A former boss of mine, who is a writer, made a very funny/for serious flier advertising his services: “January Blowout Sale. Book writer now and save 20%.”

I’m wondering … should I do something of the sort? Pitch, advertise, apply? (All of which take significant time and energy, too, of course). Or should I just keep doing what I’ve always done, which is to carve out bits of time, write and work, and sometimes get lucky–just often enough to keep the bank account at a slightly stable level. It seems such a haphazard way to construct a career. And that’s what I want–a career, not a hobby.

:::

Note: beautiful photo of clover and shoe-print by AppleApple.

Red Herring

I’ve been writing more regularly on my side-project blog, Swim/Run/Bike Mama (yup, it’s on the triathlon project), and less regularly, perhaps, here. Since finishing the 365-project (apparently, I thrive on projects), I’ve hardly picked up the camera. I am giving myself a full week of breathing before even thinking about what to do next, photography-wise; but one interesting discovery is that out of 365 photos, there are about thirty that stand out, and among those, a few that might just come together to tell an interesting story quite apart from the project and apparent subject matter: ie. I can make something else out of them. Maybe that’s reason enough to continue taking a photo every day. Because at any moment, something lovely is waiting to come into existence (surrounded by a lot of other moments and attempts).

I’m linking to a piece in the National Post by my former boss, Noah Richler: he argues that funding the arts provides a public service quite beyond what can be valued monetarily. The salient point is: some things aren’t done for profit–how do we measure their value?
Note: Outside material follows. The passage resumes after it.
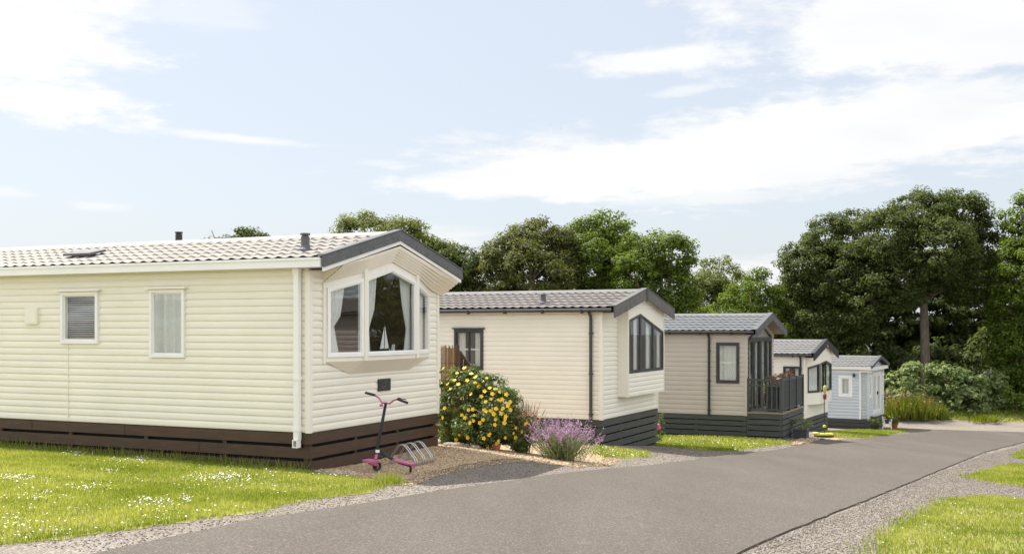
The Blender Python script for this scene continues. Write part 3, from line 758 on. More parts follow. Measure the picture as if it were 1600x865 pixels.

And what does what we value and support say about our country?

And, you know, on a very personal level my thinking has been heading this way, too: questioning my compulsion to evaluate what I do in a very black and white, cost-versus-profit manner. I wrote a few posts back about wanting to be independent, financially. That’s not a superficial desire. On the other hand, it doesn’t take into account–or value–all the ways that I do support my family and contribute, ways that aren’t and probably can’t be compensated in a “fair” way. In our marriage, we try not to do too much horse-trading, ie. I did the dishes so you have to put the kids to bed. Because that just creates a feeling of unfairness: maybe the dishes are worth only two kids being put to bed; or maybe on that particular evening, the kids need a bath, which is more time-consuming, so it should be worth an extra round of dish-washing; or … well, you see where I’m going with this. In the same way, there is no way of measuring the effort that goes into, say, writing a book, and compensating it “fairly.”

Do I need to be financially independent? That’s a really personal question, I guess. I haven’t got an answer yet. But I’m interested in all the reasons that maybe, maybe that question throws me off track. Maybe it’s a red herring. Maybe the question is: can I accept that the work I’ve chosen to do may never be compensated at a rate that would allow me to be financially independent? What matters? Is it money?